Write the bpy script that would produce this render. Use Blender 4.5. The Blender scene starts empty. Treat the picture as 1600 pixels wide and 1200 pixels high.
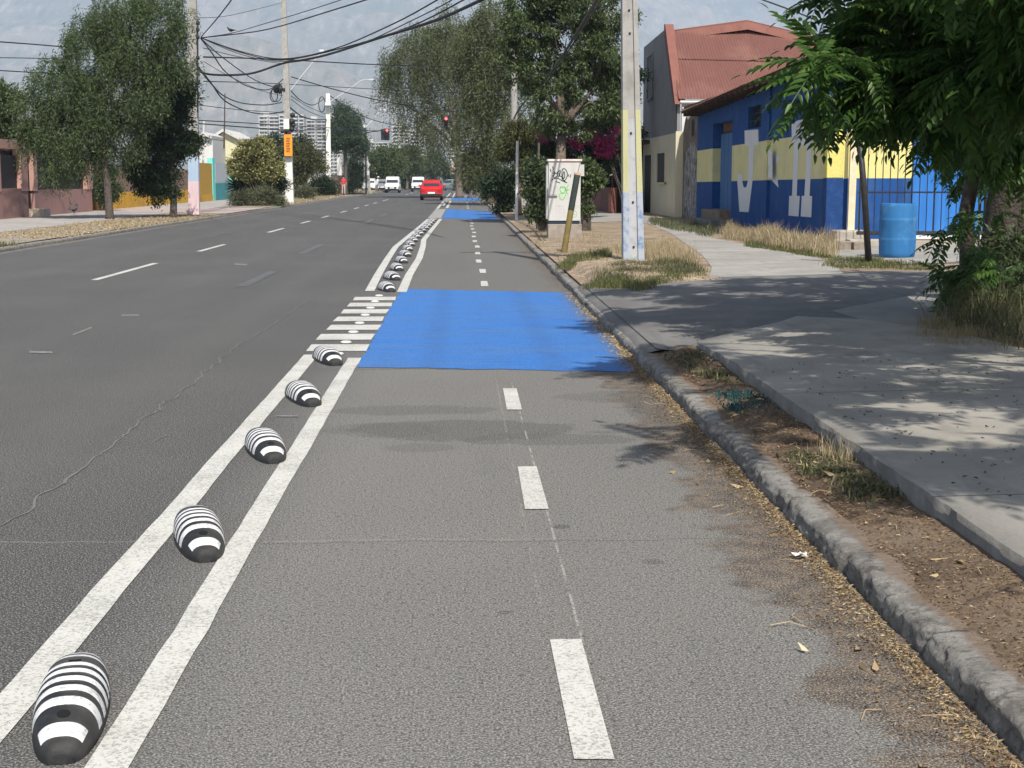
import bpy, bmesh, math, random
import numpy as np
from mathutils import Vector, Matrix, noise as mnoise
R = math.radians
random.seed(7); rng = np.random.default_rng(7)
S = bpy.context.scene
COL = S.collection

# ------------------------------------------------------------------ camera
FPX, CH = 2320.0, 1.53
TH = math.atan(320/FPX)
YAW = math.atan(78*math.cos(TH)/FPX)
cam = bpy.data.cameras.new('camera'); camo = bpy.data.objects.new('camera', cam); COL.objects.link(camo)
cam.sensor_width = 36; cam.lens = FPX/1600*36; cam.clip_start = .05; cam.clip_end = 40000
camo.location = (0, 0, CH); camo.rotation_euler = (math.pi/2-TH, 0, -YAW)
S.camera = camo
# ------------------------------------------------------------------ light
SUN_EL, SUN_AZ = R(50), R(167)          # azimuth measured clockwise from +Y
w = bpy.data.worlds.new('World'); S.world = w; w.use_nodes = True
nt = w.node_tree; bg = nt.nodes['Background']
sky = nt.nodes.new('ShaderNodeTexSky'); sky.sky_type = 'NISHITA'; sky.sun_disc = False
sky.sun_elevation = SUN_EL; sky.sun_rotation = SUN_AZ; sky.altitude = 550; sky.dust_density = 2.0
hs = nt.nodes.new('ShaderNodeHueSaturation'); hs.inputs['Saturation'].default_value = .62; nt.links.new(sky.outputs[0], hs.inputs['Color']); nt.links.new(hs.outputs[0], bg.inputs[0]); bg.inputs[1].default_value = .12
sl = bpy.data.lights.new('sun', 'SUN'); so = bpy.data.objects.new('sun', sl); COL.objects.link(so)
sl.energy = 4.6; sl.angle = R(.53); sl.color = (1, .94, .85)
sd = Vector((math.sin(SUN_AZ)*math.cos(SUN_EL), math.cos(SUN_AZ)*math.cos(SUN_EL), math.sin(SUN_EL)))
so.rotation_euler = sd.to_track_quat('Z', 'Y').to_euler()
S.view_settings.view_transform = 'Standard'; S.view_settings.look = 'None'
S.view_settings.exposure = 0.32; S.view_settings.gamma = 1
S.cycles.max_bounces = 8; S.cycles.transparent_max_bounces = 8; S.cycles.volume_bounces = 3
S.render.engine = 'CYCLES'
try: S.cycles.use_denoising = True
except Exception: pass

# ------------------------------------------------------------------ pixel -> place helpers (photo pixels, 1600x1200)
def ray(px, py):
    c, s = math.cos(TH), math.sin(TH); x = (px-800)/FPX; u = -(py-600)/FPX
    Y = c+u*s; Z = -s+u*c; cy, sy = math.cos(YAW), math.sin(YAW)
    return Vector((x*cy+Y*sy, -x*sy+Y*cy, Z))
CP = Vector((0, 0, CH))
def G(px, py, z=0): r = ray(px, py); return CP + r*((z-CH)/r.z)
def at(px, py, Y): r = ray(px, py); return CP + r*(Y/r.y)
def onX(px, py, X): r = ray(px, py); return CP + r*(X/r.x)
def zr(X): return .12+.02*(X-1.5)                 # right-hand footway surface
def GR(px, py, dz=0):
    r = ray(px, py)                                # intersect z = .12+.02(X-1.5)+dz
    t = (.09+dz-CH)/(r.z-.02*r.x); return CP+r*t

# ------------------------------------------------------------------ materials
MATS = {}
def mat(name, c, c2=None, sc=6, rough=.85, bump=0, bsc=60, metal=0, c3=None, dist=.01, lo=.35, hi=.65, coord='Object', spec=.4, stretch=None):
    if name in MATS: return MATS[name]
    m = bpy.data.materials.new(name); m.use_nodes = True; n = m.node_tree.nodes; L = m.node_tree.links
    b = n['Principled BSDF']; b.inputs['Roughness'].default_value = rough; b.inputs['Metallic'].default_value = metal
    b.inputs['Specular IOR Level'].default_value = spec
    b.inputs['Base Color'].default_value = (*c, 1)
    if c2 or bump:
        tc = n.new('ShaderNodeTexCoord'); src = tc.outputs[coord]
        if stretch:
            mp = n.new('ShaderNodeMapping'); mp.inputs['Scale'].default_value = stretch; L.new(src, mp.inputs[0]); src = mp.outputs[0]
    if c2:
        t = n.new('ShaderNodeTexNoise'); t.inputs['Scale'].default_value = sc; t.inputs['Detail'].default_value = 8; t.inputs['Roughness'].default_value = .62
        L.new(src, t.inputs['Vector']); r = n.new('ShaderNodeValToRGB'); L.new(t.outputs[0], r.inputs[0])
        r.color_ramp.elements[0].position = lo; r.color_ramp.elements[0].color = (*c, 1)
        r.color_ramp.elements[1].position = hi; r.color_ramp.elements[1].color = (*c2, 1)
        if c3: e = r.color_ramp.elements.new((lo+hi)/2); e.color = (*c3, 1)
        L.new(r.outputs[0], b.inputs['Base Color'])
    if bump:
        t2 = n.new('ShaderNodeTexNoise'); t2.inputs['Scale'].default_value = bsc; t2.inputs['Detail'].default_value = 5
        L.new(src, t2.inputs['Vector']); bp = n.new('ShaderNodeBump'); bp.inputs['Strength'].default_value = bump; bp.inputs['Distance'].default_value = dist
        L.new(t2.outputs[0], bp.inputs['Height']); L.new(bp.outputs[0], b.inputs['Normal'])
    MATS[name] = m; return m
def leafmat(name, ca, cb, cc=None, trans=.3, rough=.55):
    if name in MATS: return MATS[name]
    m = bpy.data.materials.new(name); m.use_nodes = True; n = m.node_tree.nodes; L = m.node_tree.links
    b = n['Principled BSDF']; b.inputs['Roughness'].default_value = rough; b.inputs['Specular IOR Level'].default_value = .3
    g = n.new('ShaderNodeNewGeometry'); r = n.new('ShaderNodeValToRGB'); L.new(g.outputs['Random Per Island'], r.inputs[0])
    r.color_ramp.elements[0].color = (*ca, 1); r.color_ramp.elements[1].color = (*cb, 1)
    if cc: e = r.color_ramp.elements.new(.93); e.color = (*cb, 1); r.color_ramp.elements[-1].color = (*cc, 1)
    L.new(r.outputs[0], b.inputs['Base Color'])
    t = n.new('ShaderNodeBsdfTranslucent'); L.new(r.outputs[0], t.inputs[0]); mx = n.new('ShaderNodeMixShader'); mx.inputs[0].default_value = trans
    L.new(b.outputs[0], mx.inputs[1]); L.new(t.outputs[0], mx.inputs[2]); L.new(mx.outputs[0], n['Material Output'].inputs[0])
    MATS[name] = m; return m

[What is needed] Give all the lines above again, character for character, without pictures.

[Output of the task]
Write the bpy script that would produce this render. Use Blender 4.5. The Blender scene starts empty. Treat the picture as 1600 pixels wide and 1200 pixels high.
import bpy, bmesh, math, random
import numpy as np
from mathutils import Vector, Matrix, noise as mnoise
R = math.radians
random.seed(7); rng = np.random.default_rng(7)
S = bpy.context.scene
COL = S.collection

# ------------------------------------------------------------------ camera
FPX, CH = 2320.0, 1.53
TH = math.atan(320/FPX)
YAW = math.atan(78*math.cos(TH)/FPX)
cam = bpy.data.cameras.new('camera'); camo = bpy.data.objects.new('camera', cam); COL.objects.link(camo)
cam.sensor_width = 36; cam.lens = FPX/1600*36; cam.clip_start = .05; cam.clip_end = 40000
camo.location = (0, 0, CH); camo.rotation_euler = (math.pi/2-TH, 0, -YAW)
S.camera = camo
# ------------------------------------------------------------------ light
SUN_EL, SUN_AZ = R(50), R(167)          # azimuth measured clockwise from +Y
w = bpy.data.worlds.new('World'); S.world = w; w.use_nodes = True
nt = w.node_tree; bg = nt.nodes['Background']
sky = nt.nodes.new('ShaderNodeTexSky'); sky.sky_type = 'NISHITA'; sky.sun_disc = False
sky.sun_elevation = SUN_EL; sky.sun_rotation = SUN_AZ; sky.altitude = 550; sky.dust_density = 2.0
hs = nt.nodes.new('ShaderNodeHueSaturation'); hs.inputs['Saturation'].default_value = .62; nt.links.new(sky.outputs[0], hs.inputs['Color']); nt.links.new(hs.outputs[0], bg.inputs[0]); bg.inputs[1].default_value = .12
sl = bpy.data.lights.new('sun', 'SUN'); so = bpy.data.objects.new('sun', sl); COL.objects.link(so)
sl.energy = 4.6; sl.angle = R(.53); sl.color = (1, .94, .85)
sd = Vector((math.sin(SUN_AZ)*math.cos(SUN_EL), math.cos(SUN_AZ)*math.cos(SUN_EL), math.sin(SUN_EL)))
so.rotation_euler = sd.to_track_quat('Z', 'Y').to_euler()
S.view_settings.view_transform = 'Standard'; S.view_settings.look = 'None'
S.view_settings.exposure = 0.32; S.view_settings.gamma = 1
S.cycles.max_bounces = 8; S.cycles.transparent_max_bounces = 8; S.cycles.volume_bounces = 3
S.render.engine = 'CYCLES'
try: S.cycles.use_denoising = True
except Exception: pass

# ------------------------------------------------------------------ pixel -> place helpers (photo pixels, 1600x1200)
def ray(px, py):
    c, s = math.cos(TH), math.sin(TH); x = (px-800)/FPX; u = -(py-600)/FPX
    Y = c+u*s; Z = -s+u*c; cy, sy = math.cos(YAW), math.sin(YAW)
    return Vector((x*cy+Y*sy, -x*sy+Y*cy, Z))
CP = Vector((0, 0, CH))
def G(px, py, z=0): r = ray(px, py); return CP + r*((z-CH)/r.z)
def at(px, py, Y): r = ray(px, py); return CP + r*(Y/r.y)
def onX(px, py, X): r = ray(px, py); return CP + r*(X/r.x)
def zr(X): return .12+.02*(X-1.5)                 # right-hand footway surface
def GR(px, py, dz=0):
    r = ray(px, py)                                # intersect z = .12+.02(X-1.5)+dz
    t = (.09+dz-CH)/(r.z-.02*r.x); return CP+r*t

# ------------------------------------------------------------------ materials
MATS = {}
def mat(name, c, c2=None, sc=6, rough=.85, bump=0, bsc=60, metal=0, c3=None, dist=.01, lo=.35, hi=.65, coord='Object', spec=.4, stretch=None):
    if name in MATS: return MATS[name]
    m = bpy.data.materials.new(name); m.use_nodes = True; n = m.node_tree.nodes; L = m.node_tree.links
    b = n['Principled BSDF']; b.inputs['Roughness'].default_value = rough; b.inputs['Metallic'].default_value = metal
    b.inputs['Specular IOR Level'].default_value = spec
    b.inputs['Base Color'].default_value = (*c, 1)
    if c2 or bump:
        tc = n.new('ShaderNodeTexCoord'); src = tc.outputs[coord]
        if stretch:
            mp = n.new('ShaderNodeMapping'); mp.inputs['Scale'].default_value = stretch; L.new(src, mp.inputs[0]); src = mp.outputs[0]
    if c2:
        t = n.new('ShaderNodeTexNoise'); t.inputs['Scale'].default_value = sc; t.inputs['Detail'].default_value = 8; t.inputs['Roughness'].default_value = .62
        L.new(src, t.inputs['Vector']); r = n.new('ShaderNodeValToRGB'); L.new(t.outputs[0], r.inputs[0])
        r.color_ramp.elements[0].position = lo; r.color_ramp.elements[0].color = (*c, 1)
        r.color_ramp.elements[1].position = hi; r.color_ramp.elements[1].color = (*c2, 1)
        if c3: e = r.color_ramp.elements.new((lo+hi)/2); e.color = (*c3, 1)
        L.new(r.outputs[0], b.inputs['Base Color'])
    if bump:
        t2 = n.new('ShaderNodeTexNoise'); t2.inputs['Scale'].default_value = bsc; t2.inputs['Detail'].default_value = 5
        L.new(src, t2.inputs['Vector']); bp = n.new('ShaderNodeBump'); bp.inputs['Strength'].default_value = bump; bp.inputs['Distance'].default_value = dist
        L.new(t2.outputs[0], bp.inputs['Height']); L.new(bp.outputs[0], b.inputs['Normal'])
    MATS[name] = m; return m
def leafmat(name, ca, cb, cc=None, trans=.3, rough=.55):
    if name in MATS: return MATS[name]
    m = bpy.data.materials.new(name); m.use_nodes = True; n = m.node_tree.nodes; L = m.node_tree.links
    b = n['Principled BSDF']; b.inputs['Roughness'].default_value = rough; b.inputs['Specular IOR Level'].default_value = .3
    g = n.new('ShaderNodeNewGeometry'); r = n.new('ShaderNodeValToRGB'); L.new(g.outputs['Random Per Island'], r.inputs[0])
    r.color_ramp.elements[0].color = (*ca, 1); r.color_ramp.elements[1].color = (*cb, 1)
    if cc: e = r.color_ramp.elements.new(.93); e.color = (*cb, 1); r.color_ramp.elements[-1].color = (*cc, 1)
    L.new(r.outputs[0], b.inputs['Base Color'])
    t = n.new('ShaderNodeBsdfTranslucent'); L.new(r.outputs[0], t.inputs[0]); mx = n.new('ShaderNodeMixShader'); mx.inputs[0].default_value = trans
    L.new(b.outputs[0], mx.inputs[1]); L.new(t.outputs[0], mx.inputs[2]); L.new(mx.outputs[0], n['Material Output'].inputs[0])
    MATS[name] = m; return m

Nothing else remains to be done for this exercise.